Ventto commented 6 years ago

how do you feel about parsing the -e option along with the -a option.

EDIT: Why not ? Adding an option in conjunction with -a that will be triggered after plugging-in a monitor:

# mons -a [OPTION]
$ mons -a -e left
$ mons -a -d
$ mons -a -S 0,2:R
[and so on...]
AdamSLevy commented 6 years ago

I'm just commenting to share a script that I wrote to solve this issue for my specific use case. I have a udev rule that detects changes to my specific monitor and then calls this script. When two displays are detected, and it is not already in extend mode, it extends the display and moves all of my i3 windows over to the new display.

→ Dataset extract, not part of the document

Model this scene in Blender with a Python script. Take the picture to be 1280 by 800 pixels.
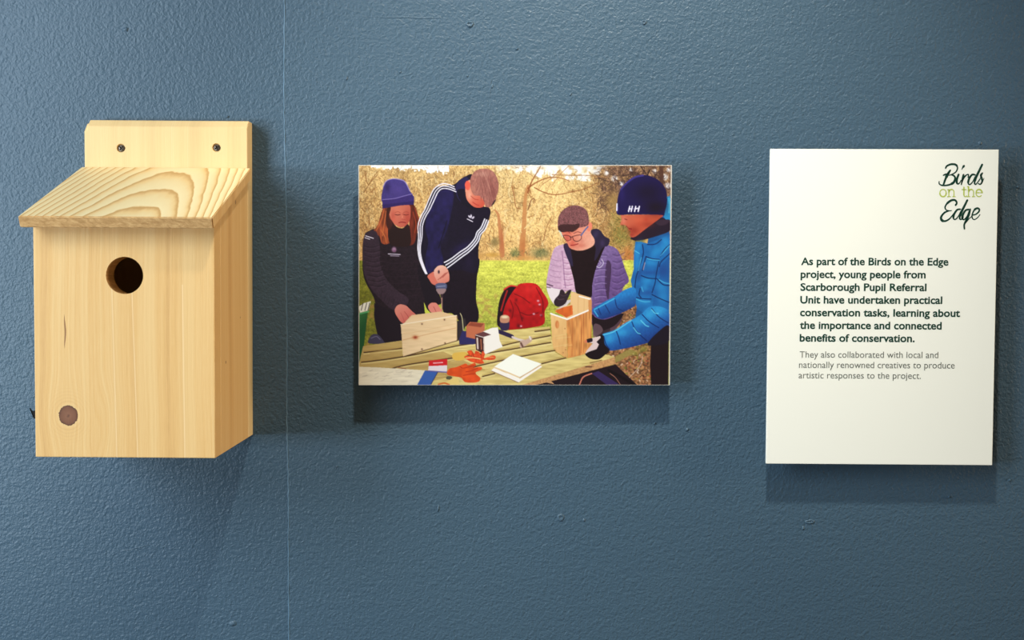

I doubt much of this will be useful to you for use in mons but it might give others who come here searching for a solution an idea of how they can solve it themselves. Thanks again for your awesome minimalist software! I am using mons, xpub, batify, and pug!

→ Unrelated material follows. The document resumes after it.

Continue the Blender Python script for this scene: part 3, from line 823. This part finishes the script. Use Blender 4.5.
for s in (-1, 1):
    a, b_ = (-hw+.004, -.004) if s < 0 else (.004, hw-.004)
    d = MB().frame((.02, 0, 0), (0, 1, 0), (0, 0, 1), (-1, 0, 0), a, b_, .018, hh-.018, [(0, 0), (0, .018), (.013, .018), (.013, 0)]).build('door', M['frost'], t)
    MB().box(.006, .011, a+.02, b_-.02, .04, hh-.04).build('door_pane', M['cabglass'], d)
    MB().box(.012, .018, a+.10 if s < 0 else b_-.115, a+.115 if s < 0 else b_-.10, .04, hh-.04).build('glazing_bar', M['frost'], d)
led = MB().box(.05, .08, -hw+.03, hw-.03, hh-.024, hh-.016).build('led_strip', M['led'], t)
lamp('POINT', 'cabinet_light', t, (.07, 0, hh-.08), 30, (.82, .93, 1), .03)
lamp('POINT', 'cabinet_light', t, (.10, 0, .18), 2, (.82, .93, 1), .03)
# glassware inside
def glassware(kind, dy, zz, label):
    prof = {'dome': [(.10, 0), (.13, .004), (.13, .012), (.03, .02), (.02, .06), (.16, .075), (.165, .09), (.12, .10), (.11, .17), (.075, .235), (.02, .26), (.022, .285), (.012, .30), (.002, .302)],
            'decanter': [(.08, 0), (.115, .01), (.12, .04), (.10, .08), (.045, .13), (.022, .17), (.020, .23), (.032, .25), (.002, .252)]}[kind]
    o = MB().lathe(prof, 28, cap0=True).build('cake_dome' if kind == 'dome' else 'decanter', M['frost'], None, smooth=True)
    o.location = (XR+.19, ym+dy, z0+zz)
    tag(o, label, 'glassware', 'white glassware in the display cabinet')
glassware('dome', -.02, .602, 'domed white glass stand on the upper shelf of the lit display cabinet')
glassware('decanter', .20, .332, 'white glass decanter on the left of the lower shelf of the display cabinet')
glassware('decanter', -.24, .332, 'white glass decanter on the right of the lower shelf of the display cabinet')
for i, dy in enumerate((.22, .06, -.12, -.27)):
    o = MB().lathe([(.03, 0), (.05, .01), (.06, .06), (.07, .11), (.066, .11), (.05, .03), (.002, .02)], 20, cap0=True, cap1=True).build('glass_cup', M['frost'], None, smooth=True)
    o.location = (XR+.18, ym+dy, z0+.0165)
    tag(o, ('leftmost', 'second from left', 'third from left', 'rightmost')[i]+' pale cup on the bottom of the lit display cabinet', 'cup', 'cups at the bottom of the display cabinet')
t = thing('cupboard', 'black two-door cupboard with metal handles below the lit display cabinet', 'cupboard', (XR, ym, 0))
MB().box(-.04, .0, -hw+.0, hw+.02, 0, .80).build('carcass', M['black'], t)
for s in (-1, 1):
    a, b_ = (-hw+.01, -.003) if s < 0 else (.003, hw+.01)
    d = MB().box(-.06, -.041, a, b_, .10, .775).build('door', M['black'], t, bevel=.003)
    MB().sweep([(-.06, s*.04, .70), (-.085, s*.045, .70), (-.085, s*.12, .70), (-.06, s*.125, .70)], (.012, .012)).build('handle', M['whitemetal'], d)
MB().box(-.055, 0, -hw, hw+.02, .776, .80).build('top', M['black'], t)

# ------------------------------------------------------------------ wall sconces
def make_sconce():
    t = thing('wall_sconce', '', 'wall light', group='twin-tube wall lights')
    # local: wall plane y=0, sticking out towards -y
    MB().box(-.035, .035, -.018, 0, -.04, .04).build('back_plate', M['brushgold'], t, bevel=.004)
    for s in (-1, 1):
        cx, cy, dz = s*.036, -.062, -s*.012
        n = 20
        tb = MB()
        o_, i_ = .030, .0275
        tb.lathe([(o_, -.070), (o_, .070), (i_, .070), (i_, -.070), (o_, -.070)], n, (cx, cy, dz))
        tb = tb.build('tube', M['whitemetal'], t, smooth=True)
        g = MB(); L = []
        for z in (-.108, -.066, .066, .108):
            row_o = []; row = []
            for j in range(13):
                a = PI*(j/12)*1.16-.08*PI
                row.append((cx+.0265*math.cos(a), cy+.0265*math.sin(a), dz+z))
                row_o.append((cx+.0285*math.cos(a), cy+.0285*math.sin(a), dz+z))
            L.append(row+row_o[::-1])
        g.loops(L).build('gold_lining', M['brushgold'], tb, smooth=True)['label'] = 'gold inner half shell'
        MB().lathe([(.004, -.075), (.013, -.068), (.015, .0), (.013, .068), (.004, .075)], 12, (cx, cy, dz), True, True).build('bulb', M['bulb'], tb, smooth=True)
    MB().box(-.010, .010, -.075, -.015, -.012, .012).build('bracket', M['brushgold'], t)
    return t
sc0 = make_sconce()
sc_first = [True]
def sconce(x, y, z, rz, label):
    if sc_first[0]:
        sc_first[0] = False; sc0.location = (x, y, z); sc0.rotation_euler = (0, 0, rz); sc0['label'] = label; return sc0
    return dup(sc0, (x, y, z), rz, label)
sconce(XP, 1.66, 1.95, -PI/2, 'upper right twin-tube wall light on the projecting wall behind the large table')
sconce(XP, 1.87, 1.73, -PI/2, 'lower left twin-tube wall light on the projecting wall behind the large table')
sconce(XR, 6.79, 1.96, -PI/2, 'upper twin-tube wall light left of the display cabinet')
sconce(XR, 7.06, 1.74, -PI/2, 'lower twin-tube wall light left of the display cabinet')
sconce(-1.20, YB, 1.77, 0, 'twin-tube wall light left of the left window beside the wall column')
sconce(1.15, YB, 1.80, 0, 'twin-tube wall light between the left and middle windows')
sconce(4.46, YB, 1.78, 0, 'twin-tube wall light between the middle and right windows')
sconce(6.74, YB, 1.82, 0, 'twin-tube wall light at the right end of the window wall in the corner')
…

My script, called by my udev rule on display change:

#!/bin/bash
logfile="/tmp/setup-display"
if [[ -f "$logfile" ]]; then
    cat $logfile | tail -n10 > $logfile.tmp
    mv $logfile.tmp $logfile
fi

exec >> $logfile
exec 2>&1

sleep 3

mons_out=$(mons)
num_monitors=$(echo "$mons_out" | grep "Monitors" | awk '{print $2}')
mons_mode=$(echo "$mons_out" | grep "Mode" | awk '{print $2}')
edp=$(echo "$mons_out" | grep "eDP" | awk '{print $2}')
hdmi=$(echo "$mons_out" | grep "HDMI" | awk '{print $2}')

echo
date
echo "$mons_out"
if [[ $num_monitors -eq 2 ]]; then
    echo "Two displays."
    if [[ "$mons_mode" == "extend" ]]; then
        echo "Already extended."
        exit 0
    fi
    echo "Extending..."
    mons -e left
    while [[ "$ret" != '[{"success":true}]' ]]; do
        echo "Moving workspaces to output $hdmi..."
        ret=$(i3-msg "[class=\".*\"] move workspace to output $hdmi" | grep '"success"')
        sleep .25
    done
else
    echo "One display."
    mons -o
fi
Ventto commented 6 years ago

Thanks @AdamSLevy for contribution. I've just read your answer. I'll handle it soon.